Ecumenical ecumenism

 

“When you enter into an intra-religious dialogue,
do not think beforehand about what you ought to believe.
When you give witness to your faith,
do not defend yourself to yourself nor defend your concrete interests,
however sacred they may see to you. (...)
Blessed are you when you uphold your convictions
and nonetheless, do not present them as absolute norms.
Woe to you, theologians and academics,
who belittle what others say
because you consider it embarrassing or insufficiently “scientific”! (...)
Woe to you, religious ones,
because you monopolize religion and suffocate the Spirit,
that blows where and as it wills!"
(“The Sermon on the Mount of Intrareligious Dialogue”, Journal of Ecumenical Studies, Philadelphia 4, 1985; en La nueva inocencia).

Ecumenical ecumenism is a serene interrelationship and a dialogal interpenetration of all the paths that people believe will lead to the fullness or final destination of life” (La nueva inocencia).

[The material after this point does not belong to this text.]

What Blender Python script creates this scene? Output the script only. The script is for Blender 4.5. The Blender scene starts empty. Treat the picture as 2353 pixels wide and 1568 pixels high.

Ecumenical dialogue is a constant in Panikkar from the beginning, being one of the theologians who worked on the declaration Nostra Aetate of the Second Vatican Council; Paul VI named him to the team of the Ecumenical Tantur Institute (Jerusalem). But in his conception of this ecumenical dialogue, RP attempts to go beyond inter-confessional ecumenism (among Christian confessions) to achieve an inter-religious ecumenism, an ecumenical ecumenism that seeks a relationship of mutual fecundation between the different religions in the ecumene.
Panikkar’s ecumenical ecumenism wishes to move away from mission – wanting to impose, vanquish or convince the other with arguments from my religion so that he might abandon his – toward dialogue, discovering the riches of the other (La transformación de la misión cristiana en diálogo, Madrid 1992). The intra-religious dialogue is more than inter-religious dialogue; it is a dialogue open to mutual enrichment, in which one is always open to learning from the believer of another religion, a dialogical dialogue that may move beyond the dialectical dialogue (The Intrareligious Dialogue, New York 1999).
Ecumenical ecumenism “does not entail a uniformity of opinions, but rather means a harmony of hearts”, and seeks “greater understanding, a corrective criticism, and a greater fecundation among the religious traditions” (La nueva inocencia). It wants to be a genuine, sincere, and enriching encounter between the different religions and religious traditions: it seeks an inclusive relationship among these, a relationship in which interdependence does not mean losing our own identities, but rather accepting that the identities of others can be complimentary to our own (Il dialogo intrarreligioso). It is a matter of a “peaceful interrelation and dialogal interpenetration of all those paths that people believe will lead to the fullness or final destination of life” (“Ecumenismo crítico”, La nueva inocencia). Panikkar calls it dharma-samanvaya: “Harmonization (convergence, meeting) of all the dharmas or religions... Samanvaya does not necessarily mean equality but carries the hope that the current cacophony might be transformed into a future symphony” (“Ecumenismo ecuménico”, La nueva inocencia).
In Panikkar, ecumenical ecumenism in an intra-religious dialogue, is transformed into the theological and existential attitude of all his theology.